I don't usually re-read books and, with this one, it's not much fun; I don't know why I'm putting myself through it. (Maybe to prove I'm not a wimp?) All the time, I'm wanting to shout 'Don't wear the dress. Don't wear the dress. Whatever you do - don't wear the dress!'. (You have to read the book to know why.) And all the time, I'm thinking - I don't think Mrs Danvers is the villain here, whatever the tradition. It's Max de Winter. Why didn't he sack the housekeeper? Why didn't he tell his new wife he'd murdered Rebecca? Well, he couldn't have done that - but he might have mentioned that, in his opinion, she was terrible and cruel and not all she was cracked up to be; that he'd stopped loving her long ago. That way, the poor mouse of her replacement might not have tortured herself by thinking (the poor mouse) that she was a gauche failure in comparison.
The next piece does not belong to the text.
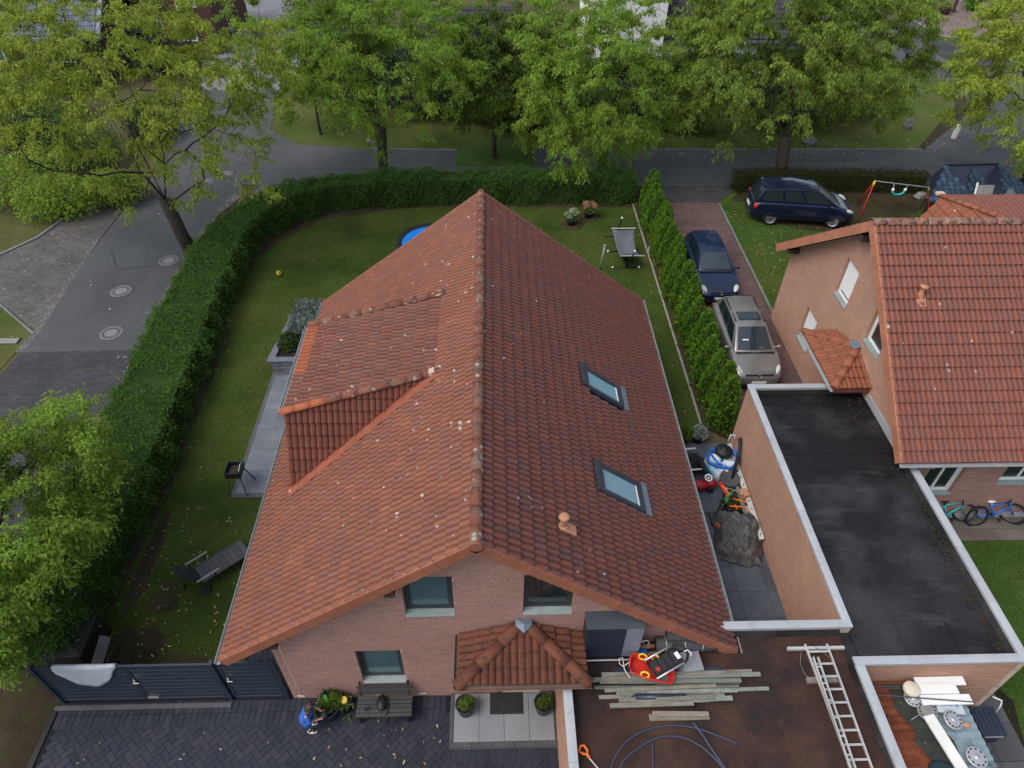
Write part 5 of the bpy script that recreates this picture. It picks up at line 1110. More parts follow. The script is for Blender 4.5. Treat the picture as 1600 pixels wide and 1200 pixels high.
# ================================================================== CARS
def car(name, label, x, y, rz, S):
    t = thing(name, label, 'car', (x,y,0), rz, world=False); P = M[S['paint']]
    # lower body: lofted half sections mirrored, smoothed
    st = S['st']; vs = []; K = 13
    for (sx, ws, wm, zb, zm, zt, wt) in st:
        half = [(0,zb),(ws*.8,zb),(ws,zb+.06),(wm,zb+(zm-zb)*.5),(wm,zm),(wm-.035,zt-.045),(wt,zt)]
        for yy, zz in half: vs.append((sx,-yy,zz))
        for yy, zz in half[-1:0:-1]: vs.append((sx,yy,zz+0))
    K = 13
    fs = [(i*K+j,i*K+(j+1)%K,(i+1)*K+(j+1)%K,(i+1)*K+j) for i in range(len(st)-1) for j in range(K)]
    fs += [tuple(range(K)), tuple((len(st)-1)*K+j for j in range(K))[::-1]]
    body = obj('body', MB().add(vs, fs), P, t, smooth=True, world=False, sub=2)
    (xa,wa,za),(xb,wb,zb),(xm,wm_,zm_),(xc,wc,zc),(xd,wd,zd) = S['gh']
    L = [Vector(p) for p in ((xa,wa,za),(xb,wb,zb),(xm,wm_,zm_),(xc,wc,zc),(xd,wd,zd))]; R = [Vector((p.x,-p.y,p.z)) for p in L]
    cr = .035; mid = [Vector((p.x,0,p.z+cr)) for p in (L[1],L[2],L[3])]; fwd = [Vector((xa+.09,0,za)), Vector((xd-.06,0,zd))]
    V = L+R+mid+fwd; mb = MB().add(V, [(0,1,10,13),(13,10,6,5),(1,2,11,10),(10,11,7,6),(2,3,12,11),(11,12,8,7),(3,4,14,12),(12,14,9,8),(0,4,3,2,1),(5,6,7,8,9),(0,13,5,9,14,4)])
    obj('cabin', mb, P, t, world=False, bevel=.05, seg=3, smooth=True)
    def panel(nm, pts, m, off, th=.012, par=t):
        n = (pts[1]-pts[0]).cross(pts[2]-pts[0]).normalized(); c = sum(pts, Vector())/len(pts)
        if n.dot(c-Vector((0,0,.9))) < 0: n = -n
        return obj(nm, MB().ext([p+n*(off-th) for p in pts], n*th), M[m], par, world=False, bevel=.004)
    lp = lambda a,b,f: a+(b-a)*f
    for q in (1,-1):                                    # windscreen and rear window halves are one pane each: built full width
        pass
    def glass_quad(nm, A, B, C, D, mi, ins=(.07,.10,.07), off=.018):   # A,B bottom left/right, C,D top right/left
        a, b = lp(A,B,ins[0]), lp(A,B,1-ins[0]); d, c = lp(D,C,ins[0]), lp(D,C,1-ins[0])
        p = [lp(a,d,ins[1]), lp(b,c,ins[1]), lp(b,c,1-ins[2]), lp(a,d,1-ins[2])]; n = (p[1]-p[0]).cross(p[3]-p[0]).normalized(); n = n if n.z > 0 else -n
        vs = []
        for k in range(5):
            f = k/4; bul = math.sin(math.pi*f)
            vs += [lp(p[0],p[1],f)+n*(off+bul*.03)+Vector((1 if nm == 'windscreen' else -1,0,0))*bul*.035, lp(p[3],p[2],f)+n*(off+bul*.02)]
        return obj(nm, MB().add(vs, [(2*k,2*k+2,2*k+3,2*k+1) for k in range(4)]), M[mi], t, world=False, smooth=True)
    glass_quad('windscreen', L[0], R[0], R[1], L[1], S.get('glass','glass_dark')); glass_quad('rear_window', R[4], L[4], L[3], R[3], 'glass_dark')
    tb = lambda f: lp(L[0],L[4],f)
    for sgn in (1,-1):
        for (b0,b1,t0,t1) in S['win']:
            top_ = lambda f: lp(L[1],L[2],min(1,f*(L[1].x-L[3].x)/(L[1].x-L[2].x))) if f*(L[1].x-L[3].x) <= (L[1].x-L[2].x) else lp(L[2],L[3],(f*(L[1].x-L[3].x)-(L[1].x-L[2].x))/(L[2].x-L[3].x))
            B0, B1, T0, T1 = tb(b0), tb(b1), top_(t0), top_(t1)
            p = [lp(B0,T0,.10), lp(B1,T1,.10), lp(B1,T1,.86), lp(B0,T0,.86)]; p = [Vector((v.x, v.y*sgn, v.z)) for v in p]
            c = sum(p, Vector())/4; n = (p[1]-p[0]).cross(p[2]-p[0]).normalized(); n = n if n.y*sgn > 0 else -n
            obj('side_window', MB().ext([v+n*.002 for v in p], n*.014), M['glass_dark'], t, world=False)
        mz = S['mirror']; obj('mirror', MB().ball((mz[0], sgn*mz[1], mz[2]), .12, 10, sc=(.55,1,.62)).cbox((mz[0]-.01, sgn*(mz[1]-.12), mz[2]-.03), (.06,.14,.05)), P, t, world=False, smooth=True)
        h = S['lamp']; l_ = obj('headlight', MB().ball((0,0,0), 1, 14), M['lamp_glass'], t, world=False, smooth=True); l_.location = (h[0], sgn*h[1], h[2]); l_.scale = h[3]; l_.rotation_euler = (sgn*h[4][0], h[4][1], -sgn*h[4][2])
        h = S['tail']; obj('tail_light', MB().ball((h[0], sgn*h[1], h[2]), 1, 12, sc=h[3]), M['lamp_red'], t, world=False, smooth=True)
        for wx in S['wheels']:
            yw = sgn*S['track']; r = S['wr']
            T = Matrix.Rotation(math.pi/2, 4, 'X')
            w_ = obj('wheel', MB().lathe([(r*.70,-.10),(r*.96,-.10),(r,-.06),(r,.06),(r*.96,.10),(r*.70,.10)], (0,0,0), 22, M=T), M['black_rubber'], t, world=False, smooth=True); w_.location = (wx, yw, r); w_.rotation_euler.z = S.get('steer',0) if wx > 0 else 0
            rm = MB().lathe([(r*.70,-.09),(r*.64,-.075),(r*.64,.075),(r*.70,.09)], (0,0,0), 22, M=T); so = sgn*.085
            for k in range(9):
                a = k*2*math.pi/9; rm.add([(math.cos(a-.16)*r*.14,so,math.sin(a-.16)*r*.14),(math.cos(a+.16)*r*.14,so,math.sin(a+.16)*r*.14),(math.cos(a+.17)*r*.66,so*.9,math.sin(a+.17)*r*.66),(math.cos(a-.17)*r*.66,so*.9,math.sin(a-.17)*r*.66)], [(0,1,2,3)])
            rm.lathe([(r*.2,so*.8),(r*.17,so),(.001,so*1.02)], (0,0,0), 12, M=T)
            obj('rim', rm, M['alloy'], w_, world=False); obj('brake_disc', MB().lathe([(r*.63,so*.3),(.001,so*.3)], (0,0,0), 16, M=T), M['black'], w_, world=False)
            T2 = Matrix.Rotation(math.pi/2, 4, 'X'); ar = obj('wheel_arch', MB().lathe([(r*1.16,-.02),(r*1.16,.02),(r*.9,.02)], (0,0,0), 22, M=T2, a0=-.25, a1=math.pi+.25), M['black'], t, world=False); ar.location = (wx, sgn*(S['track']+.035), r*1.0); ar.rotation_euler.x = 0
    for nm, m_, lo, hi in S['boxes']: obj(nm, MB().box(lo, hi), M[m_], t, world=False, bevel=min(.03, .3*min(h-l for l,h in zip(lo,hi))))
    bx, bz, tilt = S['badge']; Tb = Matrix.Translation((bx,0,bz))@Matrix.Rotation(math.pi/2-tilt, 4, 'Y'); bg = MB()
    bg.lathe([(.052,0),(.066,.008),(.070,.0),(.052,-.004)], (0,0,0), 18, M=Tb)
    def stroke(p, q): 
        a, b = Vector((p[1]*-1, p[0], .004)), Vector((q[1]*-1, q[0], .004)); d = (b-a).normalized()*.0; bg.tube([Tb@a, Tb@b], .008, 4)
    for p, q in (((-.022,.050),(0,.006)),((0,.006),(.022,.050)),((-.046,.020),(-.024,-.046)),((-.024,-.046),(0,-.006)),((0,-.006),(.024,-.046)),((.024,-.046),(.046,.020))): stroke(p, q)
    obj('badge', bg, M['chrome'], t, world=False)
    return t
golf = dict(paint='paint_blue', glass='glass_car',
  st=[(2.13,.50,.60,.28,.48,.56,.50),(2.03,.70,.77,.22,.58,.68,.60),(1.72,.80,.86,.20,.66,.82,.66),(1.25,.83,.88,.20,.72,.93,.72),(.85,.84,.88,.20,.78,1.0,.76),(-.3,.84,.88,.20,.82,1.01,.78),(-1.4,.84,.88,.22,.84,1.03,.78),(-1.9,.78,.83,.26,.84,1.03,.70),(-2.09,.62,.70,.32,.76,.92,.58)],
  gh=[(.92,.74,.97),(.12,.56,1.45),(-.55,.57,1.48),(-1.55,.54,1.42),(-1.98,.64,1.0)], win=[(.10,.38,.10,.38),(.42,.66,.42,.72),(.69,.88,.76,.93)], mirror=(.70,.93,1.0),
  lamp=(1.82,.63,.735,(.20,.12,.05),(.12,.42,.50)), tail=(-1.98,.66,.85,(.06,.14,.11)), wheels=(1.30,-1.28), track=.77, wr=.315, badge=(2.055,.665,.35),
  boxes=[('grille','black',(1.96,-.42,.60),(2.045,.42,.69)),('number_plate','plate_white',(2.125,-.26,.40),(2.15,.26,.51)),('bumper_intake','black',(2.06,-.55,.28),(2.12,.55,.38)),('plate_strip','blue',(2.151,-.26,.405),(2.153,-.22,.505)),('windscreen_base','black',(.93,-.66,.985),(1.02,.66,1.0))])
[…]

Not very deep thoughts. But you've got to think of something while you hack back your garden because it has become a forest instead of a glade. I don't think I would vote for a man who wanted me to wear rubber. But I might be weak enough to let politicians take more power than is good for them and then blame them for the result. And if I were to have a society beauty as an ex-wife, instead of an extra-terrestrial as a husband, I might be half pleased with the memory, hang on a bit to the glory which had rubbed off on me, even if she had been the kind of person best not to marry in the first place.

This isn't a post. Not a regular one. I'm in the middle of a gap. It's just that I'm feeling sorry (and grateful) for (and to) people who have this blog in their sidebar despite the little note underneath which says it hasn't been updated for five weeks. And I thought, I bet I can come up with a better headline than 'WEDNESDAY WORD AND HOUSEHOLD NOTES - ON A THURSDAY' so I've changed it to 'I Once Met a Man who Wanted Everyone to Wear Rubber' instead.

I suppose I could add 'Gloves' - then it might count as boring.